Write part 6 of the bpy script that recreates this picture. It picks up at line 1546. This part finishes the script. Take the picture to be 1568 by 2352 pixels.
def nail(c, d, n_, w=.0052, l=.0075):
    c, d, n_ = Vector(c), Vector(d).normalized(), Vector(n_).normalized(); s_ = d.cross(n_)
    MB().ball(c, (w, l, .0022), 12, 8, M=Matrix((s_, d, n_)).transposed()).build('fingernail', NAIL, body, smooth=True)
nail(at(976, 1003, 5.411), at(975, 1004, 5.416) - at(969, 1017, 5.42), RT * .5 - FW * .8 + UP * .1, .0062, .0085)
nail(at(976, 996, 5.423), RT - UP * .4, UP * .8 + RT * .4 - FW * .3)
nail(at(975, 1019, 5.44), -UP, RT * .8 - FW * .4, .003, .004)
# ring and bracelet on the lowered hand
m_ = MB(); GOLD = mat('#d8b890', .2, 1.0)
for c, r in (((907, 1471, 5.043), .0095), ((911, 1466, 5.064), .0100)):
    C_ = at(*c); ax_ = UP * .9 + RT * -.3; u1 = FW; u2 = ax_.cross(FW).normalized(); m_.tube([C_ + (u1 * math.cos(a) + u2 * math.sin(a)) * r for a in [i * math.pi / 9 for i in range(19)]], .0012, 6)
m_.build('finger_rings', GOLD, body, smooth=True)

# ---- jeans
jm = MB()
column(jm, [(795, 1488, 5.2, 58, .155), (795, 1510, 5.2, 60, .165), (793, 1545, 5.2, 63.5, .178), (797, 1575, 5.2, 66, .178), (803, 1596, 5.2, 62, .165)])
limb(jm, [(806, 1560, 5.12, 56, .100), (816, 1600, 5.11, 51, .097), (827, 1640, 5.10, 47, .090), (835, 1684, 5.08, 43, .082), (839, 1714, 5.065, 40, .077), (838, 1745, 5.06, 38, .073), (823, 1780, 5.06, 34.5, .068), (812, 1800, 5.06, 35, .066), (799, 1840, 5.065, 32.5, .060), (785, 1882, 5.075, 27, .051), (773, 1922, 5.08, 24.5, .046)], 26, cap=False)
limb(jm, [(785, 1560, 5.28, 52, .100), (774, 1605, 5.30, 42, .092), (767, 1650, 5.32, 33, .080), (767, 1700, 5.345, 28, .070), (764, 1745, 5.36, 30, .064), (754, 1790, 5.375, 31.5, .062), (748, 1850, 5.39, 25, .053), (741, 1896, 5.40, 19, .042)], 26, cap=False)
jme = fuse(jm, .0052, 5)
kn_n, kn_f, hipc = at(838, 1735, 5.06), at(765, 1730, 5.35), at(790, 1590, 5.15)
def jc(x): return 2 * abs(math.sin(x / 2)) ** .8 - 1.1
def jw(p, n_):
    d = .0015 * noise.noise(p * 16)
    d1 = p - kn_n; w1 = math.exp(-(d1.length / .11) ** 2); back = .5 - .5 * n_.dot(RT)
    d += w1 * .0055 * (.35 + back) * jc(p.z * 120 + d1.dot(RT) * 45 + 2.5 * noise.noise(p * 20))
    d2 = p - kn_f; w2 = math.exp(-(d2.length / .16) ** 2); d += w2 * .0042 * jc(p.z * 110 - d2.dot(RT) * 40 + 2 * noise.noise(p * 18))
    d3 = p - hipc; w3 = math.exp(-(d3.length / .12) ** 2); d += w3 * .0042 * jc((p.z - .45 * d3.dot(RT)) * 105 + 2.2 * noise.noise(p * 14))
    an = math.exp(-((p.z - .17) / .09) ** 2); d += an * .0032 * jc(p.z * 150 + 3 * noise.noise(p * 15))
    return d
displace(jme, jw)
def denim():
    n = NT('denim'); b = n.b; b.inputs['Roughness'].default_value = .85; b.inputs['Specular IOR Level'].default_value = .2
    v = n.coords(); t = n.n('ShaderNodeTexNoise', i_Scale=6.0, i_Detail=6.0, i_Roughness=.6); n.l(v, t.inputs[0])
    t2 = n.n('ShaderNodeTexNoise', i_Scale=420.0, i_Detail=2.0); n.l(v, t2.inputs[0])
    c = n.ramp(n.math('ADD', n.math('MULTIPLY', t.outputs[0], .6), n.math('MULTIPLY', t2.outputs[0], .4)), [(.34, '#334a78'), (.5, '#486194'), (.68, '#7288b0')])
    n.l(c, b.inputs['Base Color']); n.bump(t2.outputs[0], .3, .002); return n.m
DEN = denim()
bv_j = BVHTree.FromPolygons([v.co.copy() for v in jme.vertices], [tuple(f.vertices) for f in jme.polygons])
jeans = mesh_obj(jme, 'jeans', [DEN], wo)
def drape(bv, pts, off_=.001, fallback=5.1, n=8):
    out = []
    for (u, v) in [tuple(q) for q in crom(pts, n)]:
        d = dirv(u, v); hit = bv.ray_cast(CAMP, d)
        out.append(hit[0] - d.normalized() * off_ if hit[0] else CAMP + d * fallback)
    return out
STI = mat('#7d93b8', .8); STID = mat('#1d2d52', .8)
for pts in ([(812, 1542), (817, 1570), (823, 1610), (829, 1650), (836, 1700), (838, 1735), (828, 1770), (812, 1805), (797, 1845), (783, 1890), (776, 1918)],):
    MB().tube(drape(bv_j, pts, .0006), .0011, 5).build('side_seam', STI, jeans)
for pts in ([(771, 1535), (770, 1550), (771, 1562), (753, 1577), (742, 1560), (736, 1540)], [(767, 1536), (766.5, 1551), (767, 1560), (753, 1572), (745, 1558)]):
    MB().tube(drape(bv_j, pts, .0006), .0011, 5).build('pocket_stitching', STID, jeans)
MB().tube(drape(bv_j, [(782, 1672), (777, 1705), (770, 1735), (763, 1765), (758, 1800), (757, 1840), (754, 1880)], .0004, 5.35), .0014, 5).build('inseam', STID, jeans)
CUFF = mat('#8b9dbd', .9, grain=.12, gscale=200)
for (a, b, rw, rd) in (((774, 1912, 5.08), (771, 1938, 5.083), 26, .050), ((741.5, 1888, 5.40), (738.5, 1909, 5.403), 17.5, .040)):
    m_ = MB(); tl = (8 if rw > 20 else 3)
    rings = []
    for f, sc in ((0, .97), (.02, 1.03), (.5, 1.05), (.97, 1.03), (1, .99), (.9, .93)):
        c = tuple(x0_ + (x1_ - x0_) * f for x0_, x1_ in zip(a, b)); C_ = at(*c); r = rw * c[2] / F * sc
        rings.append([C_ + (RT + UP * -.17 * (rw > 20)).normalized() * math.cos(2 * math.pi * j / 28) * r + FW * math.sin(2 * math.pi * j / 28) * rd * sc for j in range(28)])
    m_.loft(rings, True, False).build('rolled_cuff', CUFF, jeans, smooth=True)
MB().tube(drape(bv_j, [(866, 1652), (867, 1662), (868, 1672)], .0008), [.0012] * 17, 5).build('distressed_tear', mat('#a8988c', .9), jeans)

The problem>
Copy out the material word for word and line for line.

Solution for this problem>
Write part 6 of the bpy script that recreates this picture. It picks up at line 1546. This part finishes the script. Take the picture to be 1568 by 2352 pixels.
def nail(c, d, n_, w=.0052, l=.0075):
    c, d, n_ = Vector(c), Vector(d).normalized(), Vector(n_).normalized(); s_ = d.cross(n_)
    MB().ball(c, (w, l, .0022), 12, 8, M=Matrix((s_, d, n_)).transposed()).build('fingernail', NAIL, body, smooth=True)
nail(at(976, 1003, 5.411), at(975, 1004, 5.416) - at(969, 1017, 5.42), RT * .5 - FW * .8 + UP * .1, .0062, .0085)
nail(at(976, 996, 5.423), RT - UP * .4, UP * .8 + RT * .4 - FW * .3)
nail(at(975, 1019, 5.44), -UP, RT * .8 - FW * .4, .003, .004)
# ring and bracelet on the lowered hand
m_ = MB(); GOLD = mat('#d8b890', .2, 1.0)
for c, r in (((907, 1471, 5.043), .0095), ((911, 1466, 5.064), .0100)):
    C_ = at(*c); ax_ = UP * .9 + RT * -.3; u1 = FW; u2 = ax_.cross(FW).normalized(); m_.tube([C_ + (u1 * math.cos(a) + u2 * math.sin(a)) * r for a in [i * math.pi / 9 for i in range(19)]], .0012, 6)
m_.build('finger_rings', GOLD, body, smooth=True)

# ---- jeans
jm = MB()
column(jm, [(795, 1488, 5.2, 58, .155), (795, 1510, 5.2, 60, .165), (793, 1545, 5.2, 63.5, .178), (797, 1575, 5.2, 66, .178), (803, 1596, 5.2, 62, .165)])
limb(jm, [(806, 1560, 5.12, 56, .100), (816, 1600, 5.11, 51, .097), (827, 1640, 5.10, 47, .090), (835, 1684, 5.08, 43, .082), (839, 1714, 5.065, 40, .077), (838, 1745, 5.06, 38, .073), (823, 1780, 5.06, 34.5, .068), (812, 1800, 5.06, 35, .066), (799, 1840, 5.065, 32.5, .060), (785, 1882, 5.075, 27, .051), (773, 1922, 5.08, 24.5, .046)], 26, cap=False)
limb(jm, [(785, 1560, 5.28, 52, .100), (774, 1605, 5.30, 42, .092), (767, 1650, 5.32, 33, .080), (767, 1700, 5.345, 28, .070), (764, 1745, 5.36, 30, .064), (754, 1790, 5.375, 31.5, .062), (748, 1850, 5.39, 25, .053), (741, 1896, 5.40, 19, .042)], 26, cap=False)
jme = fuse(jm, .0052, 5)
kn_n, kn_f, hipc = at(838, 1735, 5.06), at(765, 1730, 5.35), at(790, 1590, 5.15)
def jc(x): return 2 * abs(math.sin(x / 2)) ** .8 - 1.1
def jw(p, n_):
    d = .0015 * noise.noise(p * 16)
    d1 = p - kn_n; w1 = math.exp(-(d1.length / .11) ** 2); back = .5 - .5 * n_.dot(RT)
    d += w1 * .0055 * (.35 + back) * jc(p.z * 120 + d1.dot(RT) * 45 + 2.5 * noise.noise(p * 20))
    d2 = p - kn_f; w2 = math.exp(-(d2.length / .16) ** 2); d += w2 * .0042 * jc(p.z * 110 - d2.dot(RT) * 40 + 2 * noise.noise(p * 18))
    d3 = p - hipc; w3 = math.exp(-(d3.length / .12) ** 2); d += w3 * .0042 * jc((p.z - .45 * d3.dot(RT)) * 105 + 2.2 * noise.noise(p * 14))
    an = math.exp(-((p.z - .17) / .09) ** 2); d += an * .0032 * jc(p.z * 150 + 3 * noise.noise(p * 15))
    return d
displace(jme, jw)
def denim():
    n = NT('denim'); b = n.b; b.inputs['Roughness'].default_value = .85; b.inputs['Specular IOR Level'].default_value = .2
    v = n.coords(); t = n.n('ShaderNodeTexNoise', i_Scale=6.0, i_Detail=6.0, i_Roughness=.6); n.l(v, t.inputs[0])
    t2 = n.n('ShaderNodeTexNoise', i_Scale=420.0, i_Detail=2.0); n.l(v, t2.inputs[0])
    c = n.ramp(n.math('ADD', n.math('MULTIPLY', t.outputs[0], .6), n.math('MULTIPLY', t2.outputs[0], .4)), [(.34, '#334a78'), (.5, '#486194'), (.68, '#7288b0')])
    n.l(c, b.inputs['Base Color']); n.bump(t2.outputs[0], .3, .002); return n.m
DEN = denim()
bv_j = BVHTree.FromPolygons([v.co.copy() for v in jme.vertices], [tuple(f.vertices) for f in jme.polygons])
jeans = mesh_obj(jme, 'jeans', [DEN], wo)
def drape(bv, pts, off_=.001, fallback=5.1, n=8):
    out = []
    for (u, v) in [tuple(q) for q in crom(pts, n)]:
        d = dirv(u, v); hit = bv.ray_cast(CAMP, d)
        out.append(hit[0] - d.normalized() * off_ if hit[0] else CAMP + d * fallback)
    return out
STI = mat('#7d93b8', .8); STID = mat('#1d2d52', .8)
for pts in ([(812, 1542), (817, 1570), (823, 1610), (829, 1650), (836, 1700), (838, 1735), (828, 1770), (812, 1805), (797, 1845), (783, 1890), (776, 1918)],):
    MB().tube(drape(bv_j, pts, .0006), .0011, 5).build('side_seam', STI, jeans)
for pts in ([(771, 1535), (770, 1550), (771, 1562), (753, 1577), (742, 1560), (736, 1540)], [(767, 1536), (766.5, 1551), (767, 1560), (753, 1572), (745, 1558)]):
    MB().tube(drape(bv_j, pts, .0006), .0011, 5).build('pocket_stitching', STID, jeans)
MB().tube(drape(bv_j, [(782, 1672), (777, 1705), (770, 1735), (763, 1765), (758, 1800), (757, 1840), (754, 1880)], .0004, 5.35), .0014, 5).build('inseam', STID, jeans)
CUFF = mat('#8b9dbd', .9, grain=.12, gscale=200)
for (a, b, rw, rd) in (((774, 1912, 5.08), (771, 1938, 5.083), 26, .050), ((741.5, 1888, 5.40), (738.5, 1909, 5.403), 17.5, .040)):
    m_ = MB(); tl = (8 if rw > 20 else 3)
    rings = []
    for f, sc in ((0, .97), (.02, 1.03), (.5, 1.05), (.97, 1.03), (1, .99), (.9, .93)):
        c = tuple(x0_ + (x1_ - x0_) * f for x0_, x1_ in zip(a, b)); C_ = at(*c); r = rw * c[2] / F * sc
        rings.append([C_ + (RT + UP * -.17 * (rw > 20)).normalized() * math.cos(2 * math.pi * j / 28) * r + FW * math.sin(2 * math.pi * j / 28) * rd * sc for j in range(28)])
    m_.loft(rings, True, False).build('rolled_cuff', CUFF, jeans, smooth=True)
MB().tube(drape(bv_j, [(866, 1652), (867, 1662), (868, 1672)], .0008), [.0012] * 17, 5).build('distressed_tear', mat('#a8988c', .9), jeans)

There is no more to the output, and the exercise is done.